Llegado a la madurez, el grupo está en su apogeo. Pero las nuevas direcciones que emprende despistan a los primeros seguidores, quienes sospechan que la banda ha traicionado el ideal punk. Strummer: “Un día en Berlín –debía ser en 1980-, un skinhead, llorando, vino a mi encuentro. Le dije: ‘¿Qué te pasa?’ Me respondió: ‘Es el álbum, London Calling’. Confundido, repliqué: ‘Bien, ¿cuál es el problema?’ Y me dice: ‘Mi abuela adora ese disco’. ¡Pobre tipo, estaba derrumbado!”

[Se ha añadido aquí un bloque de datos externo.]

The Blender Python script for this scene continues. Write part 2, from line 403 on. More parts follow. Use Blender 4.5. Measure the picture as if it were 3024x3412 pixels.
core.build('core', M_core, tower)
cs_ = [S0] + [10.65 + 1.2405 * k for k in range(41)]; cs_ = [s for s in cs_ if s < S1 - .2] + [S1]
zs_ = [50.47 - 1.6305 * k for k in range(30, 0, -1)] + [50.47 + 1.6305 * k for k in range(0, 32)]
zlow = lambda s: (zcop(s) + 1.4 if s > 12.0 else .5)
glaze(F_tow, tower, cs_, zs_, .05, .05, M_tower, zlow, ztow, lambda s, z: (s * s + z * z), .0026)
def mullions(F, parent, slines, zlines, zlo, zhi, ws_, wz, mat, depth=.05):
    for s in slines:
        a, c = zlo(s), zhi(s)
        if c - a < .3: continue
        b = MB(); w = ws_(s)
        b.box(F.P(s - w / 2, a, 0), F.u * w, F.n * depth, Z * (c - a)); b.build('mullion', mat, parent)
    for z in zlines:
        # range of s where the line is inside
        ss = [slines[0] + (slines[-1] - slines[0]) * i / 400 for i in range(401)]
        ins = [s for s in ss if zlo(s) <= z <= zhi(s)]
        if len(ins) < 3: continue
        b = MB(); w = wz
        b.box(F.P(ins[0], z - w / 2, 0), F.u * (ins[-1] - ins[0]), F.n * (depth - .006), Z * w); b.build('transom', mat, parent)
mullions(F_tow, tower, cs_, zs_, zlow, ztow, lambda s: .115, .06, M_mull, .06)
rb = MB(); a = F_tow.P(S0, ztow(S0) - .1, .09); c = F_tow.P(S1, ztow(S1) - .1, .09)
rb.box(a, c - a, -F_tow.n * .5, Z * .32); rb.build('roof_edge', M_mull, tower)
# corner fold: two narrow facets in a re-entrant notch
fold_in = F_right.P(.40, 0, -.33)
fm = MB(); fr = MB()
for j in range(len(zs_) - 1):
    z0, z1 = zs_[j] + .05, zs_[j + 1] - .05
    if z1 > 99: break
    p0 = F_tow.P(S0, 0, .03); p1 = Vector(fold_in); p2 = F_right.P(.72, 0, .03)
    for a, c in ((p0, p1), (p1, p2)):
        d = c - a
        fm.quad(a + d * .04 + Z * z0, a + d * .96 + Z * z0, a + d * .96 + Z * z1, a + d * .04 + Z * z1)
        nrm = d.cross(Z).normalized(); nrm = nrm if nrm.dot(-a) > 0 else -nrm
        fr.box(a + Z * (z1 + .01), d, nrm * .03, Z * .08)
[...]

Un año más tarde, con Sandinista!, dedicado a los revolucionarios nicaragüenses, los Clash exploran otros territorios musicales. El resultado es un triple álbum heteróclito y visionario que desestabiliza de nuevo a su público. Fiel a su ética, el grupo hace de nuevo un gesto hacia sus seguidores: decide privarse de las ganancias para que Sandinista! sea vendido al precio de un sencillo. Con Combat Rock (1982), los Clash parecen acercarse a la consagración. Rock the Casbah y Should I Stay or Should I Go son éxitos planetarios. Cuando aparece este quinto álbum, el grupo está en trance de obtener el reconocimiento del gran público. Los críticos consideran en ese momento a los Clash como “el mejor grupo del mundo”. Pero la pandilla está exangüe, destrozada por seis años de giras y de sesiones de grabación sin descanso. Mientras el baterista, Topper Headon, se hunde en la heroína, las divergencias entre Joe Strummer y Mick Jones, acusado de haberse apartado de los valores originales del grupo, salen a la luz.

La ruptura llega en 1983. Strummer y Simonon, ya sin Jones ni Headon, tratarán de hacer andar la máquina con Cut the Crap (1985). El álbum, improbable mezcla de punk y electrónica, será un fracaso completo. Pocos meses después, The Clash se disolverá definitivamente

Fieles a sus valores, los Clash pronunciaron su autodisolución, en forma de hara-kiri artístico, en el momento mismo en que accedía a la notoriedad. En una entrevista reciente, suspiraba Strummer: “No pasa un día sin que me pregunten por una eventual reunión, bajo pretexto de que las disqueras están dispuestas a ofrecernos millones. Eso me enferma. Pero ahora respondo: ‘¡Nos reuniremos cuando yo tenga setenta y ocho años, Wim Wenders nos filmará, y lo llamaremos Buena Vista Clash Club!’”

Huérfano de los Clash, Joe Strummer multiplicó las experiencias en los últimos quince años. Un decepcionante álbum en solitario (Earthquake Weather, 1989), algunos conciertos con los Pogues, música para películas –entre ellas la excepcional y poco conocida banda original de Walker- y el esbozo de una carrera de actor: Jim Jarmusch le confió un papel importante en Mystery Train. “No quiero ser comediante”, afirmaba hace poco. “Alguna gente me dice: ‘Estuviste muy bien en la película de Jarmusch’. Pffft… ¡Qué dices! Cualquiera lo hubiera podido hacer, incluso el vendedor de diarios de la esquina. Hay que dejarle ese oficio a los profesionales”. Entonces Joe regresó a lo que sabía hacer mejor: escribir y cantar. Sus dos últimos álbumes, alegres colchas de retazos sobre las que flota el espíritu de Sandinista!, mezclan baladas folk, ambientes techno, ritmos africanos u orientales, muy lejos de la urgencia punk, lo que el antiguo líder de Clash asume cerebralmente: “Como mi público, he cambiado, me ocupo de mis hijos, tengo otras preocupaciones, y mi música refleja eso”.

Si bien ha evolucionado, el cantante siguió siendo visceralmente contestatario, y políticamente incorrecto. Hace algunos años defendió a unos hooligans que habían devastado Amsterdam, calificando las lujosas vitrinas de esa ciudad como una “provocación”.

Así hablaba, sentado sobre una butaca en un típico bar ingés, el antiguo ídolo de los punks. Uno de los clientes del bar, de unos 40 años, se acerca y, tomando de testigo al público, apunta un índice tembloroso hacia el cantante. Con la voz emocionada, dice, indignado: “¿Saben ustedes lo que representa este tipo? Dirigió a toda una generación, la educó musical y políticamente. Cambió nuestra vida”.